The trade fair market

Trade fairs are a key driver of international trade in goods and services. They are important marketing instruments in B2B communications and they intensify competition and trade in nearly all economic regions around the globe, ensuring growth and jobs. Economic globalisation and an increased orientation towards brand names are additional factors promoting the worldwide importance of these sector-specific marketplaces. In the process, trade fair organisers are developing into marketing partners for businesses in ever more comprehensive ways.

The trade fair spectrum covers everything from special exhibitions for nearly every sector in highly developed countries to universal exhibitions in developing countries. According to data from the Global Association of the Exhibition Industry (UFI), there are around 1,200 exhibition venues and 31,000 exhibitions a year worldwide. They offer a combined hall space of more than 34.8 million square metres – or the equivalent of 460 football fields. Around 4.4 million exhibitors and more than 260 million visitors gather at these more than 31,000 exhibitions a year. Germany accounts for 10 per cent of the world’s trade fair market. 

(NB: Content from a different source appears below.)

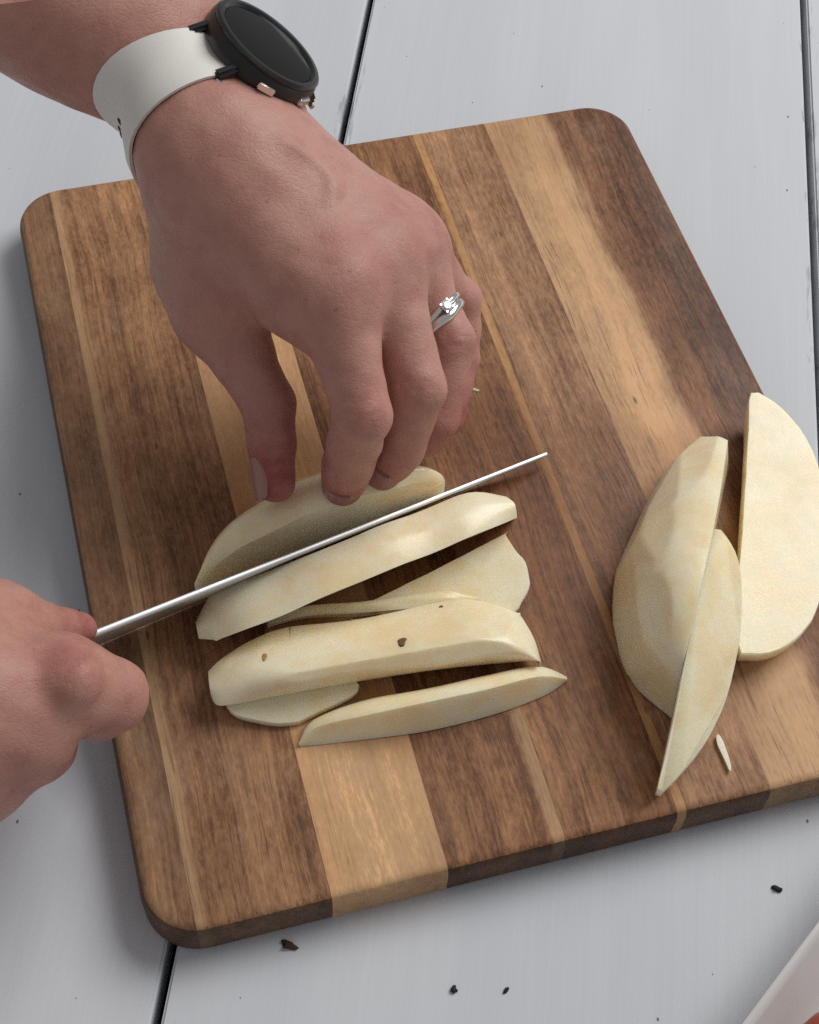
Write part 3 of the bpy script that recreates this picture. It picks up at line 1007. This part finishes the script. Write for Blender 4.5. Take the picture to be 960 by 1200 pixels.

The functions of trade fairs

Of all marketing instruments, trade fairs have by far the broadest range of functions. They directly affect business administration, national economies and society as a whole.


Marketing functions

Trade fairs serve to establish and maintain customer relations, find business partners and personnel, and position companies as a whole. As test markets for new products, they are also market research instruments. They enable companies to raise name recognition levels, analyse competitive environments and prepare to sell products and services. Just visiting trade fairs can pay off for young companies, for example in the early stages of entering markets.

Overall economic functions

Trade fairs benefit their exhibitors and visitors, but also the economies around their host cities and even their respective states and countries. They generate strong secondary effects, especially for the hotel, restaurant and transport sectors. They are also very beneficial to companies that provide valuable services to trade fair organisers and exhibitors, in fields such as stand design and construction, logistics, translation and interpreting, and hosting. Regional economic effects can be five to sevenfold the sales for organisers, especially if the exhibition venues have a strong international focus. Trade fairs therefore ensure many jobs in their regions, particularly for medium-sized companies.

Social functions

Trade fairs have always been centres of knowledge – of information that is prepared, cultivated and placed in helpful contexts. As our society becomes ever more knowledge-based, information has become a crucial resource. Producing, selecting, filtering and channelling it has thereby become one of the most important activities of national economies. As a result, ever more conferences are being held in conjunction with exhibitions, and vice versa, as vibrant and immediate ways of conveying knowledge.